The Administration also notes with concern that a recent analysis by the Energy Information Administration found that S. 517's CAFE provision would (1) cause new vehicles to be several hundred pounds lighter, which the NAS warned would increase passenger fatalities and injuries; (2) lead to 200,000 total job losses in 2010 and 450,000 job losses in 2015; (3) cost $170 billion in lost economic output between 2003 and 2020.

Concerning global climate initiatives, the President recently announced an aggressive plan to reduce the projected growth in U.S. greenhouse gas emissions in the next decade, along with a comprehensive set of domestic and international policy initiatives. The Administration would support legislation that is consistent with this plan, particularly to advance the goal of reducing the "greenhouse gas intensity" of the American economy and improving the existing Department of Energy registry for reporting and crediting voluntary emissions reductions. Improving the existing registry would be more productive than imposing new expansive and burdensome mandatory nation-wide emissions reporting requirements as contained in S. 517.

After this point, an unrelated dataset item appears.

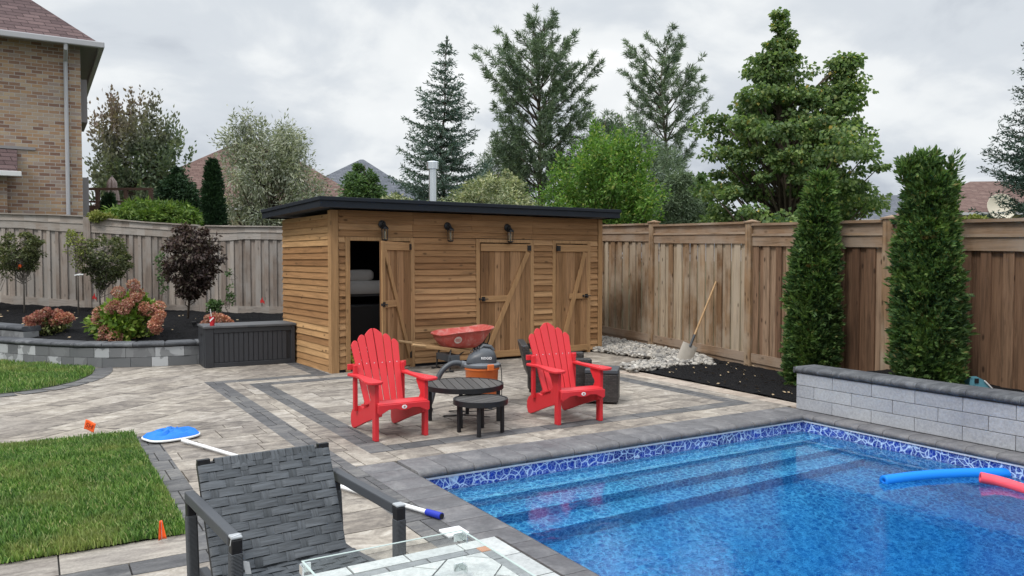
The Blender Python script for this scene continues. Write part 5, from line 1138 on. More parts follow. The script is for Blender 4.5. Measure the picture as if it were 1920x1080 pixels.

In addition, the Administration has recently established a new Committee on Climate Change Science and Technology Integration, chaired by the Secretary of Commerce, to manage the Federal climate science and technology research programs and report to the ongoing cabinet-level global climate working group. The Administration, therefore, has serious concerns about S. 517's highly prescriptive provisions, which would create an unwieldy new climate policy bureaucracy. The bill's requirements would also interfere with the President's constitutional authority to supervise the Executive Branch and unconstitutionally restrict the President's powers under the Appointments Clause.

Finally, the Administration opposes provisions in the bill authorizing Federal spending at unrealistically high levels that significantly exceed the President's Budget request.

The Administration remains strongly committed to enactment of energy legislation this year and will work with Congress to pass comprehensive, environmentally sensitive, and economically responsible energy legislation as called for by the NEP.

Pay-As-You-Go Scoring

Any law that would reduce receipts or increase direct spending is subject to the pay-as-you-go requirements of the Balanced Budget and Emergency Deficit Control Act. Accordingly, S. 517, or any substitute amendment in lieu thereof that would reduce revenues or increase direct spending, will be subject to the pay-as-you-go requirement. OMB has not completed the scoring of S. 517, but a preliminary scoring indicates that S. 517 would have net budget costs. The Administration will work with Congress to ensure that any unintended sequester of spending does not occur under current law or through the enactment of any other proposals that meet the President's objectives.